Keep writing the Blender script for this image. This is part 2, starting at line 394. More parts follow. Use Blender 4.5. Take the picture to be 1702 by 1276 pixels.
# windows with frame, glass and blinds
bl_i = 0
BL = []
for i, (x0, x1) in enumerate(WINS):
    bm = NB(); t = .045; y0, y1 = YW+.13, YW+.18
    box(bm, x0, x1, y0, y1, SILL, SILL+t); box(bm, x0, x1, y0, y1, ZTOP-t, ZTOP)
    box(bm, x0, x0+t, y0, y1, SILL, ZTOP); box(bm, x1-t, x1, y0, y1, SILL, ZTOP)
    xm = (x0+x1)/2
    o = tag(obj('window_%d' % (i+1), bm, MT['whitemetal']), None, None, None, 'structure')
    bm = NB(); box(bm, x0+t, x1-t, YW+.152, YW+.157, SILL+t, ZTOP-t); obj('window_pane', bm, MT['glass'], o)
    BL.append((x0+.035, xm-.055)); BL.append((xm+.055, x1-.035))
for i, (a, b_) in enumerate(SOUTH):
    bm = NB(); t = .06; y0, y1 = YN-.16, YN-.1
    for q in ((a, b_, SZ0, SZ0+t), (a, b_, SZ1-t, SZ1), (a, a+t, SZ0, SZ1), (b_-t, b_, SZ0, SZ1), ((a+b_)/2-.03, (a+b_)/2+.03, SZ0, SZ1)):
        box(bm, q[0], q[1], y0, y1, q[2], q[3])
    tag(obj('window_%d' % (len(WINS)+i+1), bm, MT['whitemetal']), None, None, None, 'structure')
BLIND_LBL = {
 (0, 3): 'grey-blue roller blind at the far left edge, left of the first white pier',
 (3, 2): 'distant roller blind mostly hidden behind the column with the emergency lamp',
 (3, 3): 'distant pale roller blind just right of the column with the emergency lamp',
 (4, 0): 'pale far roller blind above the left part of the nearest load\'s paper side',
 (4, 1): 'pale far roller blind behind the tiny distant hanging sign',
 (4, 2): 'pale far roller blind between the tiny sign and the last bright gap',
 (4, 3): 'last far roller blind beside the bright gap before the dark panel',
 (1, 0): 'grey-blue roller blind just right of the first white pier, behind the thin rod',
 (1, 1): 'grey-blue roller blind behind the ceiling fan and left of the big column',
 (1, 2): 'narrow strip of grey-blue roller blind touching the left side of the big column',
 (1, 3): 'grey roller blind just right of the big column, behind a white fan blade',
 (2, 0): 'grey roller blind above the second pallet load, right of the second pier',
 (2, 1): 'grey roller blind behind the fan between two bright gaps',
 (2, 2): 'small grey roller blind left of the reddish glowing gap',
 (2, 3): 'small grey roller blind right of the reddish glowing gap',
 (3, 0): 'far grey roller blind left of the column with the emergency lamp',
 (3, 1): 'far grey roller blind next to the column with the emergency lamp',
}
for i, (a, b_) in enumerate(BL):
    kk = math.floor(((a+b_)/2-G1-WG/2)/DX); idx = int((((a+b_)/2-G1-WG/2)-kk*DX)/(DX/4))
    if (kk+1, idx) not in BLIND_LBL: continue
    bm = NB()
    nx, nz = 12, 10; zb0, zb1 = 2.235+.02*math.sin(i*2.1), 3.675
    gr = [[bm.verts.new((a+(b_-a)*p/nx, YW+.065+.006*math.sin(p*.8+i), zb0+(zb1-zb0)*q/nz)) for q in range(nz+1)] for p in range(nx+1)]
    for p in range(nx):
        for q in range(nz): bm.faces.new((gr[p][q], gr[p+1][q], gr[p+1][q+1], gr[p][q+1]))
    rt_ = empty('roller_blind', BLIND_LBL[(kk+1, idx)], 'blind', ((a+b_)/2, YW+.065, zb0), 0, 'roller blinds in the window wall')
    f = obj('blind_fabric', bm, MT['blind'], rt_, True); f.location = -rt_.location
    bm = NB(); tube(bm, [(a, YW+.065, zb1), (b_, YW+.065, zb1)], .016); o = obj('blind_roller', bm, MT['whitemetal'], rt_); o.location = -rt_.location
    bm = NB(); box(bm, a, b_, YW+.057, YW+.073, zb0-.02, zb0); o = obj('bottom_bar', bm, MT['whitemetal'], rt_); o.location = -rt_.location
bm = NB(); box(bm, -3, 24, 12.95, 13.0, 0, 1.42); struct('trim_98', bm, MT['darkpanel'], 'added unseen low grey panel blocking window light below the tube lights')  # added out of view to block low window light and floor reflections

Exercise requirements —
Retype the whole listing, matching it exactly.

Solution to the exercise —
Keep writing the Blender script for this image. This is part 2, starting at line 394. More parts follow. Use Blender 4.5. Take the picture to be 1702 by 1276 pixels.
# windows with frame, glass and blinds
bl_i = 0
BL = []
for i, (x0, x1) in enumerate(WINS):
    bm = NB(); t = .045; y0, y1 = YW+.13, YW+.18
    box(bm, x0, x1, y0, y1, SILL, SILL+t); box(bm, x0, x1, y0, y1, ZTOP-t, ZTOP)
    box(bm, x0, x0+t, y0, y1, SILL, ZTOP); box(bm, x1-t, x1, y0, y1, SILL, ZTOP)
    xm = (x0+x1)/2
    o = tag(obj('window_%d' % (i+1), bm, MT['whitemetal']), None, None, None, 'structure')
    bm = NB(); box(bm, x0+t, x1-t, YW+.152, YW+.157, SILL+t, ZTOP-t); obj('window_pane', bm, MT['glass'], o)
    BL.append((x0+.035, xm-.055)); BL.append((xm+.055, x1-.035))
for i, (a, b_) in enumerate(SOUTH):
    bm = NB(); t = .06; y0, y1 = YN-.16, YN-.1
    for q in ((a, b_, SZ0, SZ0+t), (a, b_, SZ1-t, SZ1), (a, a+t, SZ0, SZ1), (b_-t, b_, SZ0, SZ1), ((a+b_)/2-.03, (a+b_)/2+.03, SZ0, SZ1)):
        box(bm, q[0], q[1], y0, y1, q[2], q[3])
    tag(obj('window_%d' % (len(WINS)+i+1), bm, MT['whitemetal']), None, None, None, 'structure')
BLIND_LBL = {
 (0, 3): 'grey-blue roller blind at the far left edge, left of the first white pier',
 (3, 2): 'distant roller blind mostly hidden behind the column with the emergency lamp',
 (3, 3): 'distant pale roller blind just right of the column with the emergency lamp',
 (4, 0): 'pale far roller blind above the left part of the nearest load\'s paper side',
 (4, 1): 'pale far roller blind behind the tiny distant hanging sign',
 (4, 2): 'pale far roller blind between the tiny sign and the last bright gap',
 (4, 3): 'last far roller blind beside the bright gap before the dark panel',
 (1, 0): 'grey-blue roller blind just right of the first white pier, behind the thin rod',
 (1, 1): 'grey-blue roller blind behind the ceiling fan and left of the big column',
 (1, 2): 'narrow strip of grey-blue roller blind touching the left side of the big column',
 (1, 3): 'grey roller blind just right of the big column, behind a white fan blade',
 (2, 0): 'grey roller blind above the second pallet load, right of the second pier',
 (2, 1): 'grey roller blind behind the fan between two bright gaps',
 (2, 2): 'small grey roller blind left of the reddish glowing gap',
 (2, 3): 'small grey roller blind right of the reddish glowing gap',
 (3, 0): 'far grey roller blind left of the column with the emergency lamp',
 (3, 1): 'far grey roller blind next to the column with the emergency lamp',
}
for i, (a, b_) in enumerate(BL):
    kk = math.floor(((a+b_)/2-G1-WG/2)/DX); idx = int((((a+b_)/2-G1-WG/2)-kk*DX)/(DX/4))
    if (kk+1, idx) not in BLIND_LBL: continue
    bm = NB()
    nx, nz = 12, 10; zb0, zb1 = 2.235+.02*math.sin(i*2.1), 3.675
    gr = [[bm.verts.new((a+(b_-a)*p/nx, YW+.065+.006*math.sin(p*.8+i), zb0+(zb1-zb0)*q/nz)) for q in range(nz+1)] for p in range(nx+1)]
    for p in range(nx):
        for q in range(nz): bm.faces.new((gr[p][q], gr[p+1][q], gr[p+1][q+1], gr[p][q+1]))
    rt_ = empty('roller_blind', BLIND_LBL[(kk+1, idx)], 'blind', ((a+b_)/2, YW+.065, zb0), 0, 'roller blinds in the window wall')
    f = obj('blind_fabric', bm, MT['blind'], rt_, True); f.location = -rt_.location
    bm = NB(); tube(bm, [(a, YW+.065, zb1), (b_, YW+.065, zb1)], .016); o = obj('blind_roller', bm, MT['whitemetal'], rt_); o.location = -rt_.location
    bm = NB(); box(bm, a, b_, YW+.057, YW+.073, zb0-.02, zb0); o = obj('bottom_bar', bm, MT['whitemetal'], rt_); o.location = -rt_.location
bm = NB(); box(bm, -3, 24, 12.95, 13.0, 0, 1.42); struct('trim_98', bm, MT['darkpanel'], 'added unseen low grey panel blocking window light below the tube lights')  # added out of view to block low window light and floor reflections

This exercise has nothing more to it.